Amour à mon crocodile. Dans un petit bar solitaire, j’écoute des chansons américaines (mauvaises), je bois du bon scotch et me sens très poétique. La grève continue, on circule à bicyclette et à pied, et dans toutes sortes de camions et de véhicules bizarres. Pour moi ce n’est pas très gênant parce que je ne bouge guère de mon quartier de Saint-Germain-des-Prés. Le bel automne persiste : odeur des feux de feuilles mortes, lumière jaune du soleil sur la Seine à travers les nuages gris. Je revois l’ombre mouvante de l’arbre dans la cuisine de Wabansia ; il y a quelques minutes je songeais à quel point les dix jours que nous avons vécus ensemble doivent différer pour chacun de nous. Bien sûr, vous me voyiez moi quand je vous voyais vous et c’est déjà une grande différence, n’est-ce pas ? Mais comme vous me voyiez vous aimant et que vous, je vous voyais m’aimant, nous étions présents l’un à l’autre, il s’agissait de notre amour. Non, la différence fondamentale tient à ce que je suis venue dans votre maison, dans votre ville, dans votre vie ; vous conserviez le même monde avec, simplement, une petite grenouille en plus. Tandis que moi j’ai atterri en un lieu très reculé, merveilleux et étranger, votre lieu de crocodile. La petite maison ne peut pas être aussi précieuse à vos yeux qu’elle l’est aux miens, la galerie, l’arbre, la rue, la nuit entière entrant dans notre lit, tout cela semble aussi éloigné et stupéfiant que le royaume des fées et pourtant aussi vrai et certain que mon amour, que mon cœur et mon sang. Nous étions tous les deux heureux, chacun à sa manière singulière, non ? Je ne pleure plus, j’ai beaucoup de chance et je suis heureuse.
Voilà comment je mène, jour après jour, une vie de femme sage : lever entre 8 et 9 h, une demi-heure après arrivée aux « Deux Magots », thé et croissants, travail toute la matinée après lecture des journaux. Je déjeune soit avec mes amies russe ou juive, soit avec d’autres amis ou chez ma mère. Après je retrouve Sartre, nous causons ou nous voyons des gens (réunions de radio ou de politique) en fin de journée, nous travaillons deux ou trois heures chez la vieille dame, la soirée, nous la passons ensemble, seuls ou avec des amis intimes et, à minuit, je suis endormie. Le livre, ainsi, avance très vite.

Simone de Beauvoir : Lettres à Nelson Algren. Un amour transatlantique (1947-1964), texte établi, traduit de l’anglais et annoté par Sylvie Le Bon de Beauvoir, Gallimard 1997, Folio 3169.

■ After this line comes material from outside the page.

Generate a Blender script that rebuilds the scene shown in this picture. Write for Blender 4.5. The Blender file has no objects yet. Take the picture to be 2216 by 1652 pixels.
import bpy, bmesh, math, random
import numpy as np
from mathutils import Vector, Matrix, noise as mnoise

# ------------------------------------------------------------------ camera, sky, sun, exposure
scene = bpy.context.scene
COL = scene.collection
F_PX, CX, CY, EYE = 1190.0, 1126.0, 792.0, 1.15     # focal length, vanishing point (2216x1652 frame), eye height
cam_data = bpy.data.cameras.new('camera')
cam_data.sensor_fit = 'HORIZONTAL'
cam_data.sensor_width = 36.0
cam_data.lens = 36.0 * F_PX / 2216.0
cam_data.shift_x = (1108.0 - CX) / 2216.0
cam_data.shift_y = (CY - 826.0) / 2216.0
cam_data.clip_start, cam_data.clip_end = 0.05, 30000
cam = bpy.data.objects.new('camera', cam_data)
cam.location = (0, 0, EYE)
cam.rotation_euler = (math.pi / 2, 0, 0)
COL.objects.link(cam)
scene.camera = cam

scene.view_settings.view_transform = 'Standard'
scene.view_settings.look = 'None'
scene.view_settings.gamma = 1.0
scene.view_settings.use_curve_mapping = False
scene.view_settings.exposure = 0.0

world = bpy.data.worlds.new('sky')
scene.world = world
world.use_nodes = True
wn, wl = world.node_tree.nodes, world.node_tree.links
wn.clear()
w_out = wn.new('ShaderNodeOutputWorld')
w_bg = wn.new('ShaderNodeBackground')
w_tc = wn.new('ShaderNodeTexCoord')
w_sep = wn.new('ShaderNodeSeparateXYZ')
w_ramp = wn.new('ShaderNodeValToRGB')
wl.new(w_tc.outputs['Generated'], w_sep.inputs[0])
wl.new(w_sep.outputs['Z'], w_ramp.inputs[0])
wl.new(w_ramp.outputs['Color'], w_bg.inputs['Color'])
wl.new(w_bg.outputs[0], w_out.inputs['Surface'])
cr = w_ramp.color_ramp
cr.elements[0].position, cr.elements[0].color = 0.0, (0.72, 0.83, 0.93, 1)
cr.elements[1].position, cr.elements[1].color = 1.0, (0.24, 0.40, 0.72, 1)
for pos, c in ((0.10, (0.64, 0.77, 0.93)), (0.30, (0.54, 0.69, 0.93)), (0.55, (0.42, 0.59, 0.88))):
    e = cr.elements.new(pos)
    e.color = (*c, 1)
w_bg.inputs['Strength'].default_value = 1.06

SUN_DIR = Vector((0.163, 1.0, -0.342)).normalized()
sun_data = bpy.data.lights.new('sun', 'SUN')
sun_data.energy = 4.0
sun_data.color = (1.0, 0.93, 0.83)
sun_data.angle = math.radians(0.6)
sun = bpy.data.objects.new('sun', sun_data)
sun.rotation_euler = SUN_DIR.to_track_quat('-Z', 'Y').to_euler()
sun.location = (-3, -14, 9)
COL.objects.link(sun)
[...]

Article honteusement pompé sur le très bon site remue.net.
Simone de Beauvoir est enterrée avec l'anneau de Nelson Algren (écrivain nord-américain) à son doigt. Ils ont eu pendant 15 ans une relation passionnée.

Et puis alors bon, ça me donne l'occasion de parler de cette photo que je trouve très belle.simone-beauvoir-nue.jpg
Ca faisait un moment que je voulais en parler, il me fallait juste un prétexte ! Ce que je trouve scandaleux, c'est que le Nouvel Obs en ait fait un argument commercial en couverture, et surtout qu'il ait retouché photoshopiquement le corps de Simone !
Voici ce que j'ai trouvé pour en savoir plus :
Il s'agit d'une photo de l'Américain Art Shay, 85 ans, qui s'en souvient comme si c'était hier. "La photo n'a pas été volée", insiste-t-il. Photojournaliste, Art Shay est un proche de Nelson Algren, l'amant américain de Simone de Beauvoir. Shay rencontre l'écrivaine pendant l'été 1952 alors qu'elle habite chez Algren à Chicago. "Nelson vivait dans un quartier malfamé de Chicago, dans un appartement sans salle de bains. Il m'a chargé de trouver un endroit où Simone pourrait se laver", précise M. Shay. Le lendemain, celui-ci accompagne la Française chez une amie qui lui prête un appartement avec baignoire. Alors qu'elle se lave, la porte reste ouverte. Quand elle se recoiffe, chaussée de ses mules, Art Shay sort son Leica. "Elle m'a entendu déclencher, s'est retournée et m'a dit en riant : "Vilain garçon !" Elle n'était pas fâchée."